Some of you think I'm just making this stuff up as I go along. Chaf means hand and looks like a hand holding something, so the rabbi starts pontificating about how, "He's got the whole world in His hand" and signs off with a bracha on a drink, cuz it looks good.

So here's the real story: There's a little-used, tall volume with lots of small print of cryptic Hebrew notes called "Sefer Ha-Erchin Chabad, volume 4." That volume covers most of the letters of the alef-bet. For each letter, there's an explanation describing how that letter relates to different sefirot and relationships between sefirot. Each letter can be charged with a zillion sorts of different energy patterns depending on where it turns up and what's its function. In case you're finding Kabbalah too simple and straightforward, this is the book for you.

The KToons Alef Bet Series borrows a lot of material from that volume. Just that I've got the challenge of bringing it down to the level of a four year old girl and giving it a practical application.

So what's with Chaf?

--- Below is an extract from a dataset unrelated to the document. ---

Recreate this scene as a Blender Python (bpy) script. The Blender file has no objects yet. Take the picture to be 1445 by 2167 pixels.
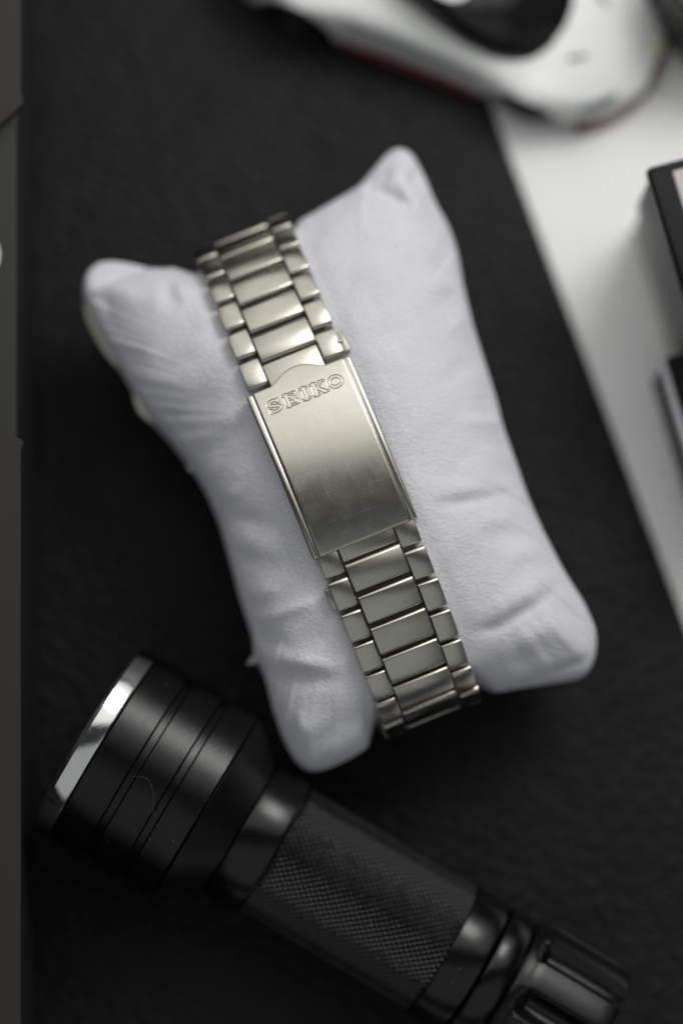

Chaf is for Ketter—meaning The Crown. The ten sefirot beginning with Wisdom/Chochma are all about how Infinite Light pours into creation to become all things and animates them. There's a mystery here, because it somehow stays infinite while investing itself within all these finite beings, but hey that just goes to show how infinite that light really is.

Ketter on the other hand, is where the Infinite Light hasn't poured into anything yet. It's just way beyond everything, high and pure. And yet, Ketter is the dynamo that gives all the sefirot their creative power to isify and sustain something out of nothing. Ketter is called the encompassing light, because it stays transcendent of everything and yet encompasses and holds each thing in existence. That's the light the letter Chaf conveys. All the other letters convey some sort of inner, vitalizing light, while Chaf brings with it a transcendent light. In this way, Chaf is the crown of all the letters.

It's a lot like your own life: You have thoughts and feelings and words and actions, but transcending all of them is an all-encompassing will and drive. Usually what drives you, what you really want out of life, is hidden from everyone that knows you, even from you yourself. If you think you've got it figured out, you're on the wrong track. It's not something you can put your finger on, because it's the core of what keeps you ticking. You can't know it, you can only be it.

Same with the universe: The energy source that keeps it ticking lies so deep that it's way beyond any created being's grasp. No thought can grasp it, not even the highest angel can conceive of it, even the deepest yearning of the heart only catches a glimmer of it. Everything else is measured somehow relative to something else, but the crown is absolute and beyond knowing.

You can't touch the crown, you can't know anything about it, you can't even have a hunch what it is. But you can become it. Meaning, you can allow the crown to shine through you. That's what a mitzvah is about—it's an expression of the inner will that sustains the universe. When you do a mitzvah, you become the vehicle through which that inner will is expressed. You and the crown become one. And so you are plugged into its light.

Since the crown is beyond knowing, it doesn't matter if you are Rabbi Infinity or little Miri—everyone is equally distant and equally close to the crown. The encompassing light of the crown is beyond higher and lower, closer and further. The difference is only that complicated people make a big show that gets in the way and doesn't allow the light to break out into the open. Simple people—like little granddaughters—just do the mitzvah with an earnest, open heart. And then the light breaks through and glows.

Hurray for little people. They can reach that which is beyond high and low.